Thursday, May 28, 2009

Inanimate Sentimentality

Today's Thinkbox drawing (chosen by my beloved husband) garnered the following question:  "Do you remember your family getting a new piece of furniture, a new car, or something similar when you were a child?"

As long as I can remember I've always had an unnatural attachment to things.  The mass quantity of boxes in my basement are a true testament to that fact.  I have old notes from middle school, tokens of love from high school, reports and papers from college.  Shoes I wore to the prom, a shirt an ex-boyfriend let me keep, old cats-eye glasses of my grandmother's.  Each item holds a memory, an old feeling, a reminiscent spark from a time gone by.  
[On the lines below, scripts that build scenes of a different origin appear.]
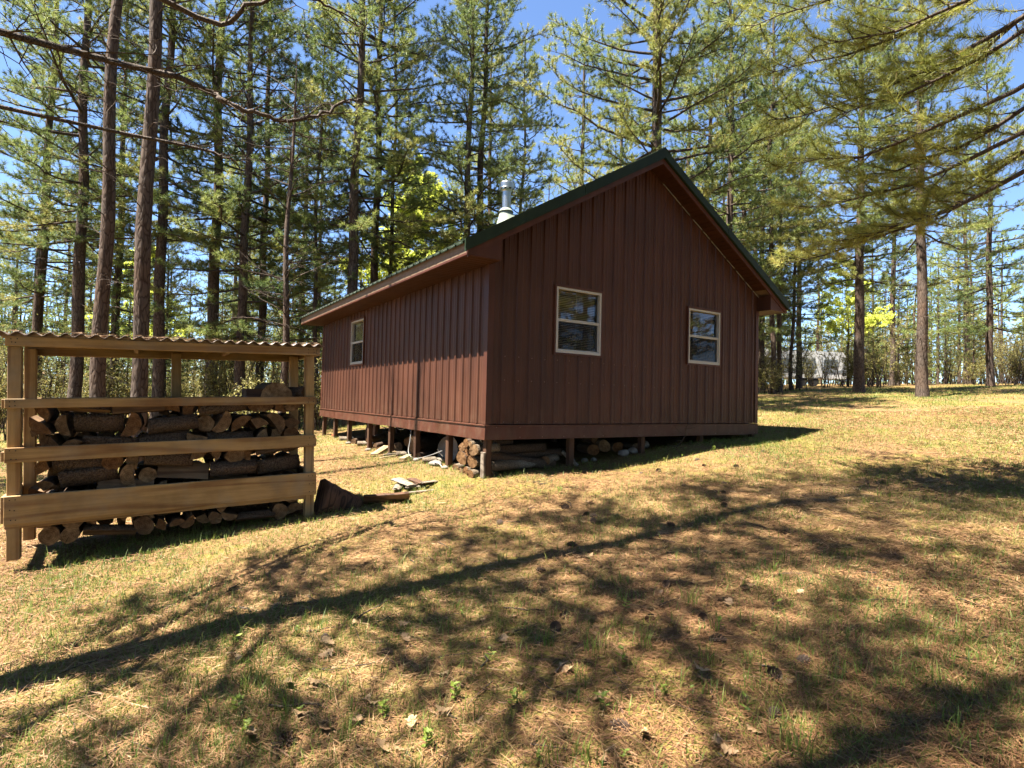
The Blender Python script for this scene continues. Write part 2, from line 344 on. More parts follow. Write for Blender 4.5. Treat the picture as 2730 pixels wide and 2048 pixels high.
ground = link('ground', mk('ground', np.stack([X, Y, Z], -1), [q], True), None, M['needle_ground']); tag(ground, kind='structure')
def at(u, D):
    """a point D metres ahead in the direction of photo column u, on the ground"""
    p = CAM + D*(fw*1 + rt2*(u-1365)/FPX); return float(p[0]), float(p[1])

# ------------------------------------------------------------------ cabin
W, L, HS, HT, OV, EO = 6.096, 8.54, .215, 2.397, .2824, .4857
SL = .588
def zb(x): return 4.455 - SL*abs(x-W/2)
def zt(x): return 4.703 - SL*abs(x-W/2)
cabin = tag(empty('cabin', (0, 0, 0)), 'brown metal sided cabin with green roof standing on wooden posts', 'cabin')
PIT9 = .2286
def rib_profile(u0, u1, phase, extra=()):
    """outline points (u, depth) of ribbed steel between u0 and u1"""
    pts = {}
    def put(u, d):
        if u0 < u < u1: pts[round(u, 5)] = d
    k0 = int((u0-phase)/PIT9)-2; k1 = int((u1-phase)/PIT9)+2
    for k in range(k0, k1+1):
        c = phase+k*PIT9
        for a, d in ((-.030,0),(-.017,.022),(.017,.022),(.030,0)): put(c+a, d)
        for mc in (.0762, .1524):
            for a, d in ((-.012,0),(-.005,.0045),(.005,.0045),(.012,0)): put(c+mc+a, d)
    def dep(u):
        t = (u-phase) % PIT9; t2 = min(t, PIT9-t)
        if t2 < .017: return .022
        if t2 < .030: return .022*(.030-t2)/.013
        return 0
    for e in (u0, u1, *extra): 
        if u0 <= e <= u1: pts[round(e, 5)] = dep(e)
    return sorted(pts.items())
def wall_panels(P, length, ztop, phase, edges, openings, peaks=()):
    """P(u, d, z) -> xyz ; openings: (u0,u1,z0,z1)"""
    for a, b in zip(edges[:-1], edges[1:]):
        ex = list(peaks)
        for o in openings: ex += [o[0], o[1]]
        pr = rib_profile(a, b, phase, ex); mb = MB()
        for (ua, da), (ub, db) in zip(pr[:-1], pr[1:]):
            mid = (ua+ub)/2; segs = [(HS, None)]
            for (o0, o1, z0, z1) in openings:
                if o0 < mid < o1: segs = [(HS, z0), (z1, None)]
            for z0, z1 in segs:
                ta, tb = (ztop(ua), ztop(ub)) if z1 is None else (z1, z1)
                mb.add([P(ua,da,z0),P(ub,db,z0),P(ub,db,tb),P(ua,da,ta)], [(0,1,2,3)])
        mb.build('siding_panel', M['brown_steel'], cabin)
win_g = [(1.137,2.017,1.268,2.242), (4.063,4.931,1.276,2.243)]
win_l = [(5.207,6.088,1.253,2.221)]
e_g = [0]+[.2375+PIT9*3.5+.9144*k for k in range(6)]+[W]
e_l = [0]+[.24+PIT9*3.5+.9144*k for k in range(9) if .24+PIT9*3.5+.9144*k < L-.1]+[L]
wall_panels(lambda u,d,z:(u,-d,z), W, lambda u: zb(u)+.012, .2375, e_g, win_g, (W/2,))
wall_panels(lambda u,d,z:(-d,u,z), L, lambda u: HT+.01, .24, e_l, win_l)
wall_panels(lambda u,d,z:(W+d,u,z), L, lambda u: HT+.01, .24, e_l, [])
wall_panels(lambda u,d,z:(u,L+d,z), W, lambda u: zb(u)+.012, .2375, e_g, [], (W/2,))
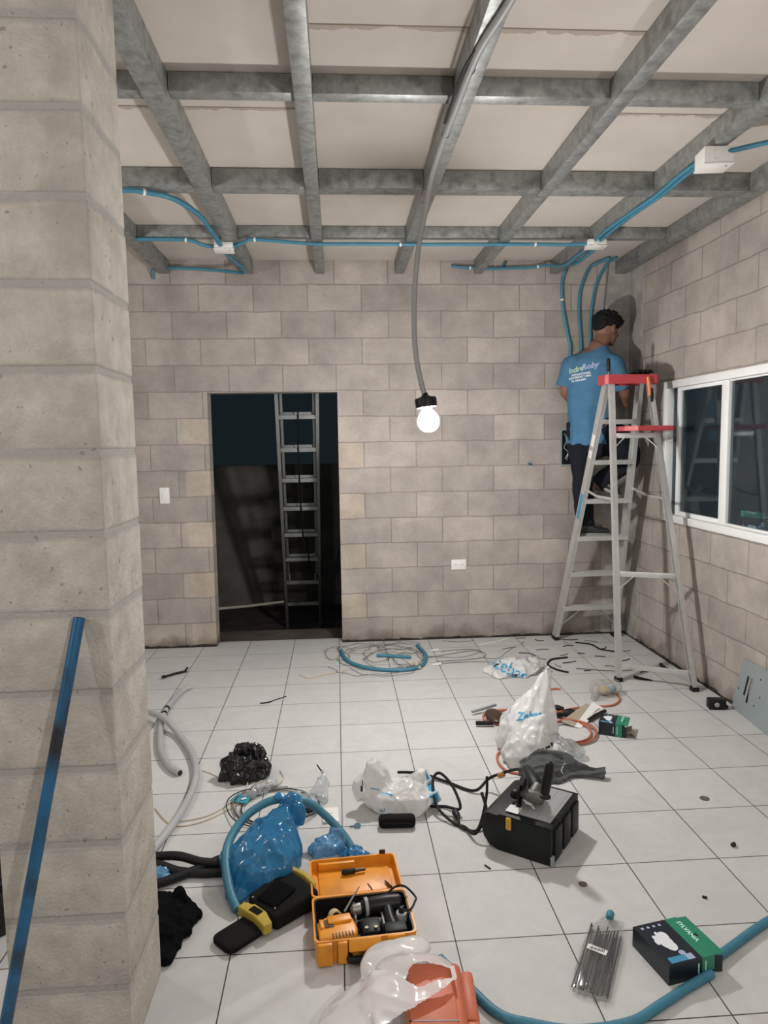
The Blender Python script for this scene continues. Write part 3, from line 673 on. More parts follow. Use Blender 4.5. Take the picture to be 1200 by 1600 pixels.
# yard things seen through the doorway
el = thing('extension_ladder', 'aluminium extension ladder leaning outside in the dark doorway', 'ladder', (-.37, 2.9, -.45))
def lp(t, dx, dy=0): return Vector((-.297-.075*t+dx*(1), 1.28+1.62*t+dy, 1.944-2.09*t))
def lx(t): return .163+.012*t
rt = (-.01, 1.145)
for s in (-1, 1):
    a = lp(rt[0], s*lx(rt[0])); b = lp(rt[1], s*lx(rt[1])); obj('rail', MB().bar(a, b, .028, .07, (0, 1, .8), bev=.003), G['alu_dim'], el)
    a = lp(rt[0], s*(lx(rt[0])-.03), .07); b = lp(.82, s*(lx(.82)-.03), .07); obj('fly_rail', MB().bar(a, b, .022, .05, (0, 1, .8), bev=.003), G['alu_dim'], el)
for k in range(8):
    t = .085+k*.1295
    a = lp(t, -lx(t)+.012); b = lp(t, lx(t)-.012); obj('rung', MB().bar(a, b, .034, .036, (0, 0, 1), bev=.004), G['alu_dim'], el)
    if k < 6:
        a = lp(t, -lx(t)+.04, .075)+Vector((0, 0, .03)); b = lp(t, lx(t)-.04, .075)+Vector((0, 0, .03)); obj('fly_rung', MB().bar(a, b, .03, .03, (0, 0, 1), bev=.004), G['alu_dim'], el)
obj('rope', MB().tube(spline([lp(.02, .01, -.03), lp(.2, .0, -.035), lp(.42, .005, -.035), lp(.6, .02, -.035), lp(.63, .05, -.03), lp(.72, .07, -.03), lp(.78, .06, -.03)], 8), .006, 8), G['rubber'], el)
for s in (-1, 1): obj('hook', MB().tube([lp(.857, s*.13, -.02), lp(.857, s*.13, -.02)+Vector((0, -.01, .085))], .008, 8), G['alu_dim'], el)
tag(obj('stick', MB().tube([(-1.12, 1.45, .17), (-.78, 1.66, .145), (-.5, 1.9, .12)], [.013, .012, .010], 10), G['wood']), 'pale thin stick lying across the dark doorway', 'stick')

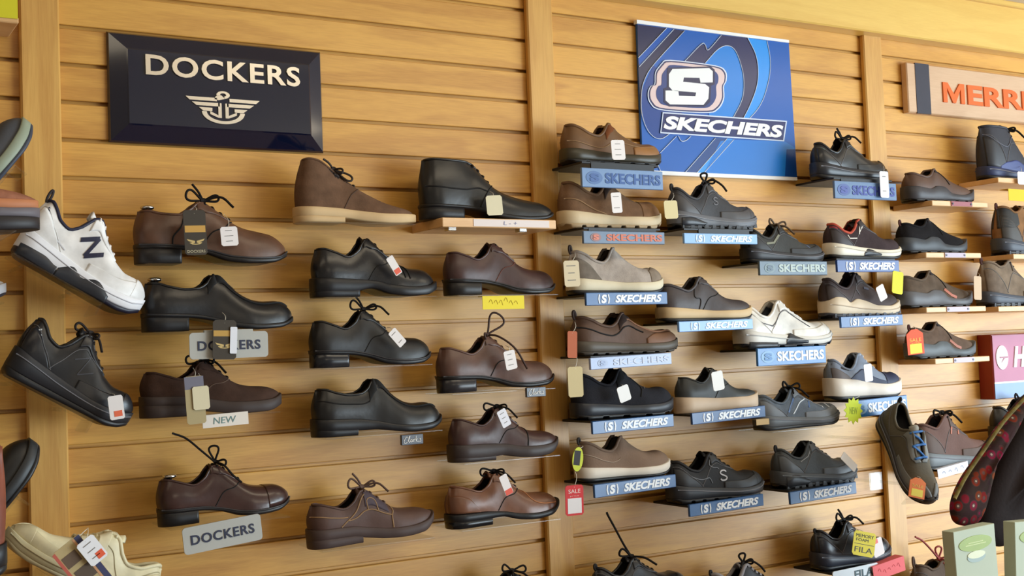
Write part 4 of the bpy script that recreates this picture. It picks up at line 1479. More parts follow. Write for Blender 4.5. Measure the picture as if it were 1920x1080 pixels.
put('D6', 'slip_on_shoe', 'taupe slip-on with white sole above the red sale tag', 'slip', mat((124, 102, 86), .8, .2, .3, 240, .12), [rubber((218, 208, 194), .6), BLKS], (1076, 818, 1257, 905), group=G_SIGN, shelf='black',
    shelf_label='black shelf with blue sign under the taupe slip-on', sign=dict(cx=1191, cy=911, style='new', h=.031, bg=SK, rot=R(-1)),
    lining=mat((60, 48, 40), .9), tonguem=mat((34, 28, 28), .9), pull=(mat((50, 44, 42), .8), .05), extras=[('seam', 'stitching', plain((160, 140, 122), .8), .005, [(.02, .55), (.2, .45), (.4, .3)])],
    over=dict(SLIPSOLE(0, 0), tongue=(.475, .37, .075)))


def sneaker_extras(ov, toe=True, stripes=None, counter=True, eyestay=True, rail=(112, 112, 118), lugs=None, sc_=(104, 102, 104), side=True):
    e = []
    if rail:
        e.append(('rail', 'sole_line', rubber(rail, .5), .0055, .018, [(.03, .118), (.2, .10), (.42, .075), (.7, .058), (.88, .072), (.98, .105)]))
    if lugs:
        e.append(('lugs', 'tread', rubber(lugs, .5), 11, .03, .97, .035, .010))
    if side:
        e.append(('seam', 'stitching', plain(sc_, .8), .0035, [(.27, .10), (.30, .35), (.36, .55), (.44, .56), (.52, .60), (.62, .74)]))
    e.append(('seam', 'stitching', plain(sc_, .8), .0035, [(.02, .80), (.10, .74), (.20, .52), (.285, .08)]))
    if toe:
        e.append(('patch', 'toe_cap', ov, .87, .985, [(.87, 0), (.985, 0)], [(.87, .75), (.985, .98)], .006))
        e.append(('patch', 'mudguard', ov, .50, .88, [(.50, 0), (.88, 0)], [(.50, .12), (.7, .30), (.88, .55)], .005))
    if counter:
        e.append(('patch', 'heel_counter', ov, .02, .27, [(.02, 0), (.27, 0)], [(.02, .75), (.12, .68), (.2, .45), (.27, .05)], .006))
    if eyestay:
        e.append(('patch', 'eyestay', ov, .385, .66, [(.385, .62), (.50, .62), (.66, .78)], [(.385, 1), (.66, .99)], .006))
    for st in stripes or ():
        e.append(('mark', 'letter' if max(v[1] for s_ in st[2] for v in s_) < .3 else 'side_stripe', st[0], st[1], st[2]))
    return e


def logo_s(x=.43, h=.22, s=1.0):
    return [(x + .028 * s, h + .024 * s), (x + .012 * s, h + .036 * s), (x - .016 * s, h + .034 * s), (x - .028 * s, h + .018 * s), (x - .010 * s, h + .004 * s), (x + .012 * s, h - .004 * s),
            (x + .028 * s, h - .018 * s), (x + .014 * s, h - .034 * s), (x - .014 * s, h - .036 * s), (x - .030 * s, h - .024 * s)]


DG = mat((58, 58, 62), .6, .4, .25, 160, .15)
put('E1', 'sneaker', 'charcoal hiking sneaker with wavy grey sole under the banner', 'sneaker', DG, [rubber((104, 106, 112), .5), BLKS], (1249, 346, 1419, 437), group=G_SIGN, shelf='black',
    shelf_label='black shelf with blue sign paled by painted reflection under the banner', sign=dict(cx=1351, cy=448, style='new', h=.026, bg=(132, 176, 226), fg=(226, 238, 250)), notch=(8, .02), bowst='knot',  # blue and letters lightened to paint in a reflection
    pull=(mat((44, 42, 42), .8), .05), extras=sneaker_extras(mat((72, 70, 72), .5), stripes=[(plain((120, 120, 126)), .008, [logo_s(.46, .235, .8)])], rail=(132, 134, 140), lugs=(50, 50, 54)) +
    [('slab', 'sole_insert', [(.0, .03), (.3, .03), (.34, .05)], [(0, .09), (.15, .10), (.34, .055)], .022, .06, .34)], over=dict(hs=1.1, tongue=(.645, .41, .03)))
put('E2', 'sneaker', 'dark grey brown laced shoe with cream midsole and black outsole', 'oxford', mat((70, 62, 62), .5, .4, .2, 110, .18), [rubber((206, 178, 136), .6), BLKS], (1228, 521, 1410, 606), group=G_SIGN, shelf='black',
    shelf_label='black shelf with blue sign paled by painted glare under the dark grey brown shoe', sign=dict(cx=1342, cy=610, style='new', h=.026, bg=(120, 164, 220), fg=(226, 238, 250), rot=R(-.5)), bowst=None,  # sign colours made paler, reflected glare painted in
    pull=(mat((44, 38, 38), .8), .05), lining=mat((60, 46, 34), .9), extras=ox_extras(mat((66, 58, 58), .5), welt=False) + [('seam', 'stitching', plain((44, 40, 42)), .006, [(.34, 1), (.32, .6), (.38, .3), (.36, .03)])],
    over=dict(SLIPSOLE(0, 0), xt=.78, tongue=(.625, .43, .03), rim=.014))
put('E3', 'sneaker', 'smooth charcoal low sneaker with plain tan sole', 'oxford', mat((56, 58, 58), .5, .4, .1, 120, .12), [rubber((202, 178, 152), .55)], (1262, 693, 1422, 776), group=G_SIGN, shelf='black',
    shelf_label='black shelf with blue sign under the tan soled sneaker', sign=dict(cx=1366, cy=778, style='new', h=.029, bg=(30, 74, 128), rot=R(-1.2)), bowst=None, lining=mat((22, 22, 24), .9),
    extras=ox_extras(mat((54, 55, 56), .5), welt=False), over=dict(xt=.80, sole=[('midsole', [(0, .0), (.6, 0), (.85, .004), (1, .035)], [(0, .14), (.2, .13), (.5, .115), (.75, .115), (.9, .13), (1, .155)], .016, 0, 1)],
              feather=[(0, .13), (.2, .12), (.5, .105), (.75, .105), (.9, .12), (1, .145)], tongue=(.625, .42, .05)))
put('E4', 'sneaker', 'all black sneaker with grey letter S and thick tread on the lower shelf', 'sneaker', mat((32, 31, 33), .65, .35, .2, 160, .12), [rubber((46, 47, 52), .45), BLKS], (1247, 850, 1432, 946), group=G_SIGN, shelf='black',
    shelf_label='black shelf with blue sign under the black sneaker with letter S', sign=dict(cx=1362, cy=947, style='new', h=.030, bg=SK, rot=R(-1)), notch=(8, .015), bowst=None,
    extras=sneaker_extras(mat((40, 40, 43), .5), stripes=[(plain((190, 190, 196)), .012, [logo_s(.50, .20, 1.1)]), (plain((110, 112, 118)), .006, [[(.16, .62), (.26, .5), (.34, .38), (.38, .12)], [(.40, .85), (.37, .7), (.40, .5), (.46, .4)]])]),
    over=dict(hs=1.05))
put('F1', 'sneaker', 'dark olive grey trail sneaker above the grey green lettered sign', 'sneaker', mat((62, 62, 60), .7, .3, .3, 200, .15), [rubber((52, 52, 56), .5), BLKS], (1386, 425, 1545, 497), group=G_SIGN, shelf='black',
    shelf_label='black shelf with dark grey sign in green letters', sign=dict(cx=1487, cy=503, style='old', h=.037, bg=(72, 92, 108), fg=(176, 190, 184)), bowst='bow', lace_col=mat((96, 78, 60), .8),
    lining=mat((74, 66, 56), .9), extras=sneaker_extras(mat((46, 46, 48), .6), stripes=[(plain((130, 132, 116)), .022, [[(.20, .55), (.3, .58), (.38, .62)]]), (plain((96, 110, 140)), .012, [[(.68, .95), (.72, .5), (.80, .15)], [(.80, .1), (.9, .3), (.97, .4)]])]), over=dict(lean=.06))
put('F2', 'sneaker', 'white leather sneaker with black patched sole above the large blue sign', 'sneaker', leather((226, 222, 214), .45), [rubber((218, 214, 206), .5), rubber((36, 38, 48), .4)], (1373, 566, 1560, 656), group=G_SIGN, shelf='black',
    shelf_label='black shelf with large blue sign under the white sneaker', sign=dict(cx=1484, cy=667, style='old', h=.046, bg=(38, 108, 172)), bowst=None, lace_col=plain((232, 230, 226), .8),
    lining=mat((90, 96, 110), .9), pull=(mat((56, 86, 150), .8), .05), notch=(6, .02),
    extras=sneaker_extras(leather((232, 228, 220), .4), rail=(190, 188, 184), sc_=(180, 176, 170), stripes=[(plain((70, 70, 80)), .005, [[(.28, .45), (.40, .58), (.55, .52), (.68, .36)], [(.06, .7), (.18, .6), (.3, .42)]])]) +
    [('slab', 'sole_insert', [(.42, .03), (.62, .03)], [(.42, .075), (.46, .12), (.50, .10), (.62, .06)], .021, .42, .62), ('slab', 'sole_insert', [(.05, .0), (.3, .0)], [(.05, .06), (.2, .055), (.3, .05)], .021, .05, .33)],
    over=dict(lean=.075, tongue=(.645, .41, .03)))
put('F3', 'sneaker', 'grey and blue running sneaker on clear shelf with cardboard piece', 'sneaker', mesh_cloth((98, 106, 116)), [rubber((96, 100, 104), .5), rubber((40, 42, 46), .45)], (1410, 730, 1574, 808), group=G_SIGN, shelf='clear',
    shelf_label='clear shelf under the grey and blue running sneaker', bowst='bow', rot=(0, R(-1), 0),
    extras=sneaker_extras(mat((112, 116, 122), .6), stripes=[(mat((60, 92, 140), .5), .018, [[(.42, .95), (.38, .6), (.30, .3)]]), (plain((214, 220, 226)), .010, [[(.56, .98), (.52, .6), (.42, .28), (.36, .12)], [(.70, .95), (.74, .6), (.76, .2)], [(.84, .9), (.82, .6), (.84, .35)]]),
                                                    (mat((60, 92, 140), .5), .016, [[(.60, .98), (.57, .6), (.55, .3)]])]))
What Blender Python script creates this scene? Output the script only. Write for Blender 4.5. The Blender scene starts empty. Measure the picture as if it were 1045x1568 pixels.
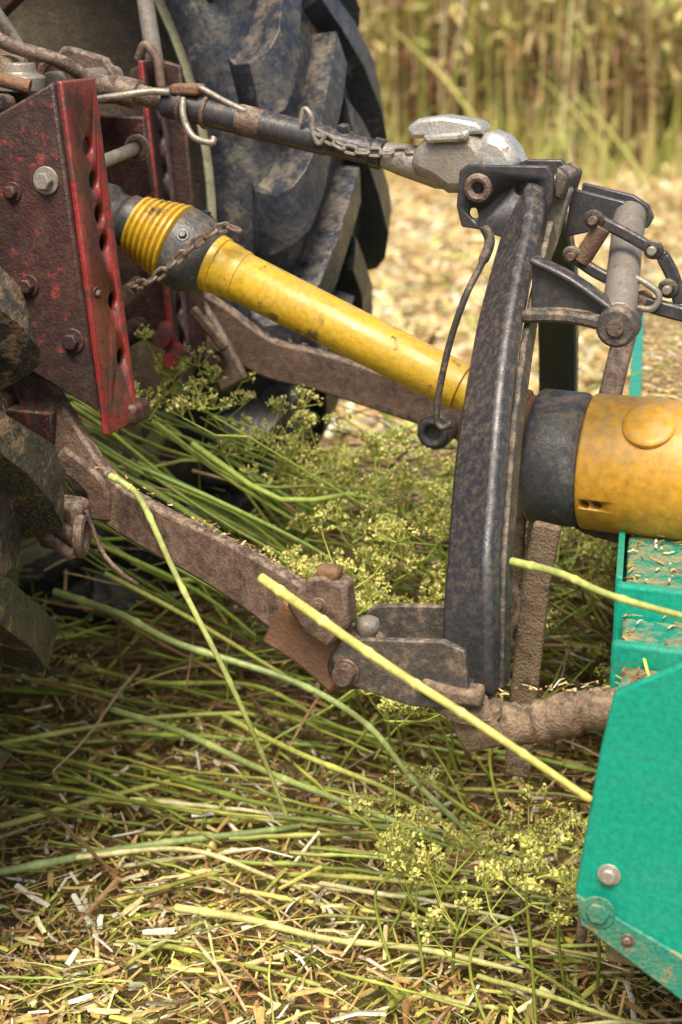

It's a problem, really.  The number one reason why I find it so difficult to downsize and simplify my life.  But it's been this way for as long as I can remember.  I get attached easily to material things.  Which brings me to my answer to today's thinkbox question.

When I was little (I'd guess maybe 5 or 6) my parents traded in their grey station wagon (It had an actual name but I don't recall it at the moment - phantom?  ghost?)  Anyway, I vividly remember taking that car to the dealership where we were picking up our new (1980-something Renault Alliance!) and leaving that car behind.  I was DEVASTATED!  I clung to the backseat of that car and cried my little eyes out.  I was a mess!  I sat in that backseat and hugged the car, told the car that it had been a good car, that it wouldn't be forgotten...Sad, I know.  Ok, less sad - more pathetic.  But still - I was genuinely torn up!

What does this say, besides that I'm a freak?  Ultimately I think this really shows that I hate change.  At least in the case of the car.  I was NOT ready to warm up to a new car - a new seating arrangement, new fit and feel, or perhaps I was simply hesitant to have to learn the new location of the cupholders.  Who knows, really?  

As for my boxes in the basement.  That is more about my fear of forgetting.  I have a horrible memory and holding on to STUFF dupes me into thinking that I will somehow remember all the adventures, mishaps, relationships, and fun I've had along the way.  Too bad that doesn't guarantee anything.  

Lord help me when it comes time to trade in my precious Honda Civic!  Millie has been very good to me for the last 10 years and 120,000 miles!  And truth be told, I'm not ready to have to figure out how to re-program a new clock for Daylight Savings Time!  Oh, no!  I can feel the tears welling up as I write this!  Does anyone have a tissue?!?